The Artist.

(warning: long story)

There’s this painting my wife loves, called “Death and Life”, by Klimt. I don’t know what she finds so fascinating about it. I made all the right noises when she showed me her beloved framed print when we were first dating, oohing and ahhing and making up some bullshit about warm and cold color schemes and the specific choice of angles and line. She was an artist, our first few dates involved long walks through museums, starting in Picasso’s blue period and ending in heavy petting and blue balls.

I took an art history course as an elective when I was finishing up my doctorate, I remembered enough of the lingo to charm my fantastically gorgeous future wife and lure her back to my stupidly filthy apartment. We’re talking me as the foul bachelor frog, sitting on a lillypad made of empty take out containers surrounded by pond of enough unwashed clothes to keep a laundromat in business for a cool 6 months.

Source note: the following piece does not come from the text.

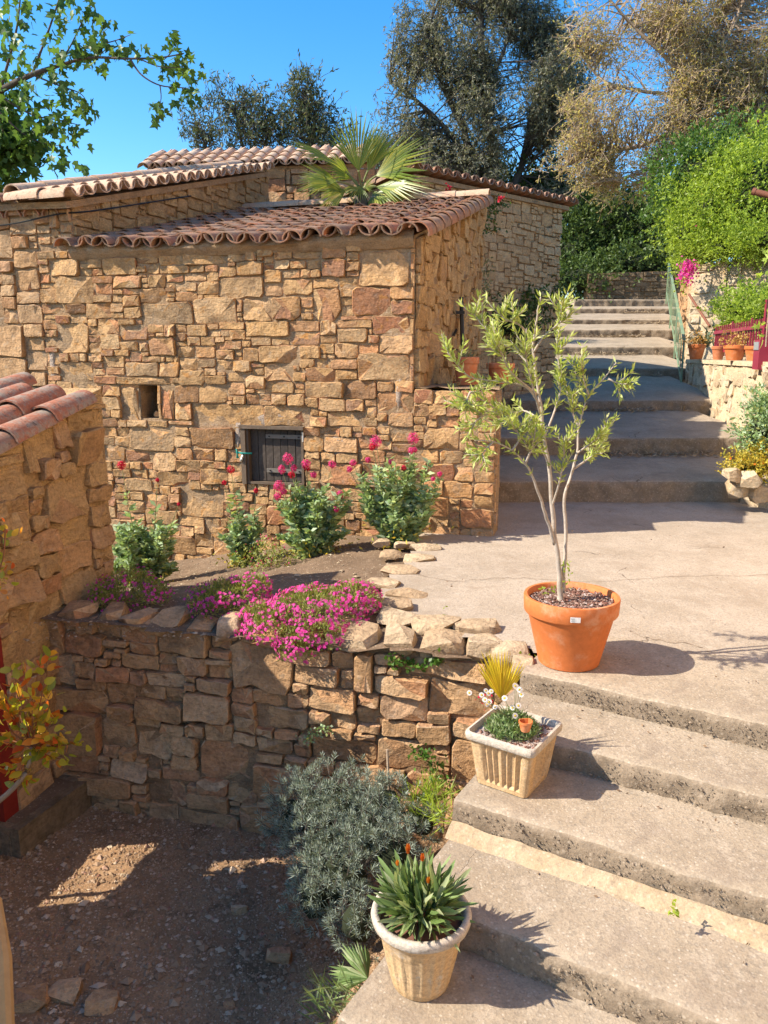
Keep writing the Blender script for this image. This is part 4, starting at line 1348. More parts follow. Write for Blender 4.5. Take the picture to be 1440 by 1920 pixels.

I remember scrambling to find 2 of any sort of cup-like container for the bottle of wine we had brought back while she was in the bathroom. I rinsed out a couple of coffee mugs and ran into the bedroom to try to clean up the condom wrappers that had been sitting on my bedside table since 2003. On the bed, neatly laid out against the rest of the chaos, were my wife’s dress, bra and panties. She came out of the bathroom completely nude aside from a pair of high heels, took the wine from me and took a swig straight from the bottle. I fell totally, completely and irrevocably in love.